しかし、これには以下の問題点がある。(1)これらは革命であり、国民がそれを認めるのかという問題。(2)施行して数十年たってからそれを行うと、すべての行政措置や司法判断なども無効となり、すべて再審請求を起こされる。そうすると大混乱となる。(3)現行憲法の条文の前に「上諭」がある。現行憲法が無効ということは上諭も無効となるが、それは昭和天皇の御真意に反するのではないか。
次に、有効論の中でも以下のように分かれる。
(1)成立過程はともかく、内容は平和憲法だから、一切の改憲も許さないという立場。共産党や社民党がこの立場。
(2)加憲説。(1)説に近いが、環境権など新しいものだけ加える。公明党がこの立場。
(3)創憲論。(2)説よりは広く改憲は認めるが、9条は認めないという考え方も多い。先の民主党など。
(4)8月15日のポツダム宣言受諾により革命があり、天皇主権から国民主権に変わったという宮澤俊義説。
(5)合法的に現行憲法の96条の改正手続きに基づいて改正する立場だが、A基本的人権・国民主権・平和主義の三原則だけは絶対に変えない。
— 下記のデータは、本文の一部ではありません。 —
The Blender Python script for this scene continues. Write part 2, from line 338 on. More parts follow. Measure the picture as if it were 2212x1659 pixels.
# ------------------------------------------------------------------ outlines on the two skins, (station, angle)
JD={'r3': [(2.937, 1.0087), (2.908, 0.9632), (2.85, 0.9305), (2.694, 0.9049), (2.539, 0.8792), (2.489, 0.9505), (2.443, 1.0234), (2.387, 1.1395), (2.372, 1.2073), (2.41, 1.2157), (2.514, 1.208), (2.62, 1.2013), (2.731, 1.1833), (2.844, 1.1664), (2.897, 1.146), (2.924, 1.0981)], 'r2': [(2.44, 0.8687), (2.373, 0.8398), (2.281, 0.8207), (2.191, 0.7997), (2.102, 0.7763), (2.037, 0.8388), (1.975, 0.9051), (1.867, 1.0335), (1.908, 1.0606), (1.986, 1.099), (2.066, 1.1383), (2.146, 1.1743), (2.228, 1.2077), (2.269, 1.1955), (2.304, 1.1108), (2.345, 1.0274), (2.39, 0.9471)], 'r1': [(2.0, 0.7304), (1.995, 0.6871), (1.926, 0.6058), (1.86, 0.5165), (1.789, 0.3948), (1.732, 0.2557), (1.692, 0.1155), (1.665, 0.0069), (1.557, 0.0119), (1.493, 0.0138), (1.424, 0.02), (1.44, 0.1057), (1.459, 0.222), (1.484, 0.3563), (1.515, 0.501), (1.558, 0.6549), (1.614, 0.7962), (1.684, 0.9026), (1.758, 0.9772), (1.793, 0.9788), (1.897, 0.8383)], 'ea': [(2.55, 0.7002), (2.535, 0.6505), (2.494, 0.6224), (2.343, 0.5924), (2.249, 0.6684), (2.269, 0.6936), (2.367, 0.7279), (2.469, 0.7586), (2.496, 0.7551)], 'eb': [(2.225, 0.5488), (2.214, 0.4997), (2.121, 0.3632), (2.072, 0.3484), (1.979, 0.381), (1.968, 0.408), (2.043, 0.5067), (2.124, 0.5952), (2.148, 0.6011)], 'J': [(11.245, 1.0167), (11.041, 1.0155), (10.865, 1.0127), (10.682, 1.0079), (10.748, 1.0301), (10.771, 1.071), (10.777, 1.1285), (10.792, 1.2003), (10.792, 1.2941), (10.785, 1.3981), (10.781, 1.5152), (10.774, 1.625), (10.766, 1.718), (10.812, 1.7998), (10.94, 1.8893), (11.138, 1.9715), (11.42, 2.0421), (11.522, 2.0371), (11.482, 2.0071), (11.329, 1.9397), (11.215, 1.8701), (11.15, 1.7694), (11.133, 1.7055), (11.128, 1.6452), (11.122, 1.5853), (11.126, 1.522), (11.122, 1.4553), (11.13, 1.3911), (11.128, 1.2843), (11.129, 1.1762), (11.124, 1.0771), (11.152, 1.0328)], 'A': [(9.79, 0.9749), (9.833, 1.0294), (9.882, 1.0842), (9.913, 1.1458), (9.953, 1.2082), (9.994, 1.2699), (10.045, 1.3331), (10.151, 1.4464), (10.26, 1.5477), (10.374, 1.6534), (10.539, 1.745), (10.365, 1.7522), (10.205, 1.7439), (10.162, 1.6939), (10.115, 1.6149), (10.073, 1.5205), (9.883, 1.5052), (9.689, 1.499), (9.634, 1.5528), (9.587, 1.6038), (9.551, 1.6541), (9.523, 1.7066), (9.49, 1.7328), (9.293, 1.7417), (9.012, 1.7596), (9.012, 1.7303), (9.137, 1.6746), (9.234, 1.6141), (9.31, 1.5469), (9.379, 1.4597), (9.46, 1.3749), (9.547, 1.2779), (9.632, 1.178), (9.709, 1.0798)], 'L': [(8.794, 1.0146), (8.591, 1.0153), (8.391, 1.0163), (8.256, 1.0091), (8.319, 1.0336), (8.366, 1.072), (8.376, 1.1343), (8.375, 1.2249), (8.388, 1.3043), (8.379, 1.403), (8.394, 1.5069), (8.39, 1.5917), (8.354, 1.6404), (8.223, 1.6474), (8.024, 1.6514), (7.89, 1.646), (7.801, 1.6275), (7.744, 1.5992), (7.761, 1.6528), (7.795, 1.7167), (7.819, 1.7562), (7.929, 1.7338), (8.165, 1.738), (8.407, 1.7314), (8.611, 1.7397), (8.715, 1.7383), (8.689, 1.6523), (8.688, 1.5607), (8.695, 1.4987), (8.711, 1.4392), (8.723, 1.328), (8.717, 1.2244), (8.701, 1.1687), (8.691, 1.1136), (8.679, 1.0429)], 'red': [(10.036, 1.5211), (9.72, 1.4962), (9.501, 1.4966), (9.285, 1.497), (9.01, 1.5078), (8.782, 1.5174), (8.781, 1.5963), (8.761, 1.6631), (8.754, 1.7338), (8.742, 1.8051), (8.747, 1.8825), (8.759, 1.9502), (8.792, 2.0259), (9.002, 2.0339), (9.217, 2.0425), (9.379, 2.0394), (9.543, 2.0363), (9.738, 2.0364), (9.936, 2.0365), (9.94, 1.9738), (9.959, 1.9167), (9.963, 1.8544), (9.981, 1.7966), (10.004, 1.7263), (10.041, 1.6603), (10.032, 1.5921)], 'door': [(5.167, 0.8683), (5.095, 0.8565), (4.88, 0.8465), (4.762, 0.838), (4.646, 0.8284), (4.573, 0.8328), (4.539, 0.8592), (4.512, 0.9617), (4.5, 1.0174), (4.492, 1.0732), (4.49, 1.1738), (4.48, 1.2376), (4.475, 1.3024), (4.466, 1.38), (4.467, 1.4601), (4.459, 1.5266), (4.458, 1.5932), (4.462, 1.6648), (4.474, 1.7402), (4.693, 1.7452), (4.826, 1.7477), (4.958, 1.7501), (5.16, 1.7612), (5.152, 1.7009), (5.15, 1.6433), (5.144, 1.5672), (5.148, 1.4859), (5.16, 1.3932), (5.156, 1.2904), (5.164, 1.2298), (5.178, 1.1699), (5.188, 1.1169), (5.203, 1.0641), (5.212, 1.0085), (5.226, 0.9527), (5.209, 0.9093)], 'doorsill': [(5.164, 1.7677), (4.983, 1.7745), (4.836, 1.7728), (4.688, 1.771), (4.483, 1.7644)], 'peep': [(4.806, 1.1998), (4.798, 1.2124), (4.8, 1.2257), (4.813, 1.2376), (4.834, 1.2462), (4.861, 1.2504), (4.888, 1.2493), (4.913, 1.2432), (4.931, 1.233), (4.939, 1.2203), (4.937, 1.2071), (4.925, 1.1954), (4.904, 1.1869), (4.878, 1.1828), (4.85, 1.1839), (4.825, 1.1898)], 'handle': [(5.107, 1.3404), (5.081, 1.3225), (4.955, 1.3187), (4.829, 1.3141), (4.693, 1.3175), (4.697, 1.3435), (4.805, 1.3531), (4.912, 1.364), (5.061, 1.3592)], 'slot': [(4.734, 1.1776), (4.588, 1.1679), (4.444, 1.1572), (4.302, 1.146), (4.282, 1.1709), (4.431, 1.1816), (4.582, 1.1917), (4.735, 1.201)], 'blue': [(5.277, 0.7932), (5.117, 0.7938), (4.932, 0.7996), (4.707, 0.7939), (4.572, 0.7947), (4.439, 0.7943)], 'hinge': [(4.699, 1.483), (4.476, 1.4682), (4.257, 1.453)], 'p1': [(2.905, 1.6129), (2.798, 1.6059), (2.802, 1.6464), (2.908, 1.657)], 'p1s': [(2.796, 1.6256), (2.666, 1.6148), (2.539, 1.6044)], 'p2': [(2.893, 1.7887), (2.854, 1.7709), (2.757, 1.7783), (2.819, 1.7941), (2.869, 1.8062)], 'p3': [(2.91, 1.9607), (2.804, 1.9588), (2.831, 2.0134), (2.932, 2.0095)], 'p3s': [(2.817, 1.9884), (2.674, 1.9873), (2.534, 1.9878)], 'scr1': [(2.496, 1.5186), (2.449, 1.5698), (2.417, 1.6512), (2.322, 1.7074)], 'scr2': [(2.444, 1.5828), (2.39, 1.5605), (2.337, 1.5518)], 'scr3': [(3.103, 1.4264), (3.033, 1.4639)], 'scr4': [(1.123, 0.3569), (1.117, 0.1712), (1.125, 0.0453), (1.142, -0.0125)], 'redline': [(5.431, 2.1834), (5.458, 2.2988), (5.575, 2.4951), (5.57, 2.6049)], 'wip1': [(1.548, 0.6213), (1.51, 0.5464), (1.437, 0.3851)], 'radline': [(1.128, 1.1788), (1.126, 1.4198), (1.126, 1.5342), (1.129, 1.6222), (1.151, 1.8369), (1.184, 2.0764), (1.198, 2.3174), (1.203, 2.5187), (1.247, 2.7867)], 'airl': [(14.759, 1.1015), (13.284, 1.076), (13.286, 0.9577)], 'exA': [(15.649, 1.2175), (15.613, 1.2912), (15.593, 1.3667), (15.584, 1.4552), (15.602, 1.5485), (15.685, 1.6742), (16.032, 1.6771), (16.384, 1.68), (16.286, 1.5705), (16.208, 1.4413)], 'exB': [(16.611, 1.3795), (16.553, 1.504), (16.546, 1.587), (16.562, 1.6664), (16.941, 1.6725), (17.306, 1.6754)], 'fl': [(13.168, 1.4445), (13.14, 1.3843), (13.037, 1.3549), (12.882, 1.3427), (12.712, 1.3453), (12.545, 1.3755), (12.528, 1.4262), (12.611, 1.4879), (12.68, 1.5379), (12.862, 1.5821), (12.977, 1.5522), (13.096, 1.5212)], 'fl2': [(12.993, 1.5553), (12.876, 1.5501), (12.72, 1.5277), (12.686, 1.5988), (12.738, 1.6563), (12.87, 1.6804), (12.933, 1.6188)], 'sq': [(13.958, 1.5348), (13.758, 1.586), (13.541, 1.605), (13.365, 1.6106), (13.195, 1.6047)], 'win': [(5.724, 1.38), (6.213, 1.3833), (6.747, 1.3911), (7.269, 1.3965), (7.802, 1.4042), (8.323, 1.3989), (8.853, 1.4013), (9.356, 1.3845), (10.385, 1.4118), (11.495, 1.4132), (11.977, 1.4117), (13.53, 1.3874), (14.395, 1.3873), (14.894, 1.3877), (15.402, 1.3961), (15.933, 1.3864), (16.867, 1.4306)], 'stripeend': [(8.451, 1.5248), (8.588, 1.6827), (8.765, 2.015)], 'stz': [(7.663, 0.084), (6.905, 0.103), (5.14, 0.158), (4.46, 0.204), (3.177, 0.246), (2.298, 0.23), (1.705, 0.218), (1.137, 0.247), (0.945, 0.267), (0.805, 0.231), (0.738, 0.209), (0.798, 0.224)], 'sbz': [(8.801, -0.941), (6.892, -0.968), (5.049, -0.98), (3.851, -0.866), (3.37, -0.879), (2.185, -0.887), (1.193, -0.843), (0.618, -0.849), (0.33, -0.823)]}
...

B三原則は尊重するが、必要な範囲で制約することが出来る、の2つに分かれている。
当団体の立場は、法は制定時で静止するが、現実は急速に変化し、改正しなければ、法と現実との間にはギャップが生じる。ドイツは同じ67年間で58回改正している。それは、「制定時の国民が後の時代の国民を縛ってはならない」という原則を理解しているからである。改正できないでいると、ギャップを埋めるべく解釈で補わざるをえなくなるが、それもすでに限界にきている。全面的に改正すべきであるという(5)B説の立場を採る。(5)A説については、現行憲法には、個人の権利が余りに協調されすぎていて、他人の権利を侵害してまで自己の権利を主張してはならないという原則が書かれていない、平和主義にしても一国平和主義では国際社会には通用しない、という問題点があるのに、三規定の内容を絶対に変えないというのはおかしい。また、革命という用語を用いて、左派にも大きな影響を与え、また右派にも革命によってできた憲法は廃棄してしまえばよいという影響を与えた宮澤俊義の説も採れない。ともかく、当団体としては、96条の改正手続きにより、衆参両議院の3分の2の発議により、最終的には国民の過半数の同意によって合法的な憲法改正を目指しているので、皆様のより一層の御協力をいただきたい。